Aim: Repeat each line exactly as it is written.

# Start of Recorded data

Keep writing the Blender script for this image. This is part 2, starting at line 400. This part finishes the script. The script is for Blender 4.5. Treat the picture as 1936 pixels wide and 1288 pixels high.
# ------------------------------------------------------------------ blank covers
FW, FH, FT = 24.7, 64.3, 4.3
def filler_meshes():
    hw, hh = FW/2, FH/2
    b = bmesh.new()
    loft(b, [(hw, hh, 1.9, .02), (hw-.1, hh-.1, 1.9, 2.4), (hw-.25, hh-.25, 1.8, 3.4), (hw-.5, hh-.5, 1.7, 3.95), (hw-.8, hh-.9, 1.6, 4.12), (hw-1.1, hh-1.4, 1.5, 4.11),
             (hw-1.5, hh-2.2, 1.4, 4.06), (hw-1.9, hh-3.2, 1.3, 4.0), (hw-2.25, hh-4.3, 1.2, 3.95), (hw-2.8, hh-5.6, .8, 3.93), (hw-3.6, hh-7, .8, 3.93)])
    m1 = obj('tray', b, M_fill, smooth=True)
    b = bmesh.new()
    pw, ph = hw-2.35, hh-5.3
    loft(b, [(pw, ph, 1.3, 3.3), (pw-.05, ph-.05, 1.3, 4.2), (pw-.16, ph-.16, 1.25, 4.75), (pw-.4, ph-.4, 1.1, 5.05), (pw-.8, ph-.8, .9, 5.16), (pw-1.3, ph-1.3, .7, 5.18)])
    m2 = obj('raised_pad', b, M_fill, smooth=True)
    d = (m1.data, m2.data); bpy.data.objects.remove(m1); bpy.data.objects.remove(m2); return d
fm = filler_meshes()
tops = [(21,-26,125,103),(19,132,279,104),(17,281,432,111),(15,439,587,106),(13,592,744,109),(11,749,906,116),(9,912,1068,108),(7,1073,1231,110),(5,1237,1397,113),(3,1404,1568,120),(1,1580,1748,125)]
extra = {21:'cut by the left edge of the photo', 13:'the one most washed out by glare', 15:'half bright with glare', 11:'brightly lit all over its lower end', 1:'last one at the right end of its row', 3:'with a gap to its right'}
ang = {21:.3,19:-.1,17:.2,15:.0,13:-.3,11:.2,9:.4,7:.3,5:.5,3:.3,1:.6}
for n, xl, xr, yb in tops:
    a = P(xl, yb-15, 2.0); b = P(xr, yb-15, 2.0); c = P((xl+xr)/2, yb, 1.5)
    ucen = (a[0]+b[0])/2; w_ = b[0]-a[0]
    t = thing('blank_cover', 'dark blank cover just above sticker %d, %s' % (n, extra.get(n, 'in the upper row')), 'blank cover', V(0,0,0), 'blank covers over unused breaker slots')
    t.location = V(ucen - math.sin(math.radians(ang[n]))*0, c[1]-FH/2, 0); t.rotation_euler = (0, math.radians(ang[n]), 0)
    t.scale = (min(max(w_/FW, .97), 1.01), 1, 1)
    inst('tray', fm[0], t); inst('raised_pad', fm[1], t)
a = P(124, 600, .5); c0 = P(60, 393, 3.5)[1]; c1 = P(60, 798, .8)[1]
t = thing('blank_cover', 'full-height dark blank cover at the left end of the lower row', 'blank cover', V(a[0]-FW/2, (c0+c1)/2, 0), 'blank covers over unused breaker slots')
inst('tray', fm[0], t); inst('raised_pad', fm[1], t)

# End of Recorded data

Solved problem:
Keep writing the Blender script for this image. This is part 2, starting at line 400. This part finishes the script. The script is for Blender 4.5. Treat the picture as 1936 pixels wide and 1288 pixels high.
# ------------------------------------------------------------------ blank covers
FW, FH, FT = 24.7, 64.3, 4.3
def filler_meshes():
    hw, hh = FW/2, FH/2
    b = bmesh.new()
    loft(b, [(hw, hh, 1.9, .02), (hw-.1, hh-.1, 1.9, 2.4), (hw-.25, hh-.25, 1.8, 3.4), (hw-.5, hh-.5, 1.7, 3.95), (hw-.8, hh-.9, 1.6, 4.12), (hw-1.1, hh-1.4, 1.5, 4.11),
             (hw-1.5, hh-2.2, 1.4, 4.06), (hw-1.9, hh-3.2, 1.3, 4.0), (hw-2.25, hh-4.3, 1.2, 3.95), (hw-2.8, hh-5.6, .8, 3.93), (hw-3.6, hh-7, .8, 3.93)])
    m1 = obj('tray', b, M_fill, smooth=True)
    b = bmesh.new()
    pw, ph = hw-2.35, hh-5.3
    loft(b, [(pw, ph, 1.3, 3.3), (pw-.05, ph-.05, 1.3, 4.2), (pw-.16, ph-.16, 1.25, 4.75), (pw-.4, ph-.4, 1.1, 5.05), (pw-.8, ph-.8, .9, 5.16), (pw-1.3, ph-1.3, .7, 5.18)])
    m2 = obj('raised_pad', b, M_fill, smooth=True)
    d = (m1.data, m2.data); bpy.data.objects.remove(m1); bpy.data.objects.remove(m2); return d
fm = filler_meshes()
tops = [(21,-26,125,103),(19,132,279,104),(17,281,432,111),(15,439,587,106),(13,592,744,109),(11,749,906,116),(9,912,1068,108),(7,1073,1231,110),(5,1237,1397,113),(3,1404,1568,120),(1,1580,1748,125)]
extra = {21:'cut by the left edge of the photo', 13:'the one most washed out by glare', 15:'half bright with glare', 11:'brightly lit all over its lower end', 1:'last one at the right end of its row', 3:'with a gap to its right'}
ang = {21:.3,19:-.1,17:.2,15:.0,13:-.3,11:.2,9:.4,7:.3,5:.5,3:.3,1:.6}
for n, xl, xr, yb in tops:
    a = P(xl, yb-15, 2.0); b = P(xr, yb-15, 2.0); c = P((xl+xr)/2, yb, 1.5)
    ucen = (a[0]+b[0])/2; w_ = b[0]-a[0]
    t = thing('blank_cover', 'dark blank cover just above sticker %d, %s' % (n, extra.get(n, 'in the upper row')), 'blank cover', V(0,0,0), 'blank covers over unused breaker slots')
    t.location = V(ucen - math.sin(math.radians(ang[n]))*0, c[1]-FH/2, 0); t.rotation_euler = (0, math.radians(ang[n]), 0)
    t.scale = (min(max(w_/FW, .97), 1.01), 1, 1)
    inst('tray', fm[0], t); inst('raised_pad', fm[1], t)
a = P(124, 600, .5); c0 = P(60, 393, 3.5)[1]; c1 = P(60, 798, .8)[1]
t = thing('blank_cover', 'full-height dark blank cover at the left end of the lower row', 'blank cover', V(a[0]-FW/2, (c0+c1)/2, 0), 'blank covers over unused breaker slots')
inst('tray', fm[0], t); inst('raised_pad', fm[1], t)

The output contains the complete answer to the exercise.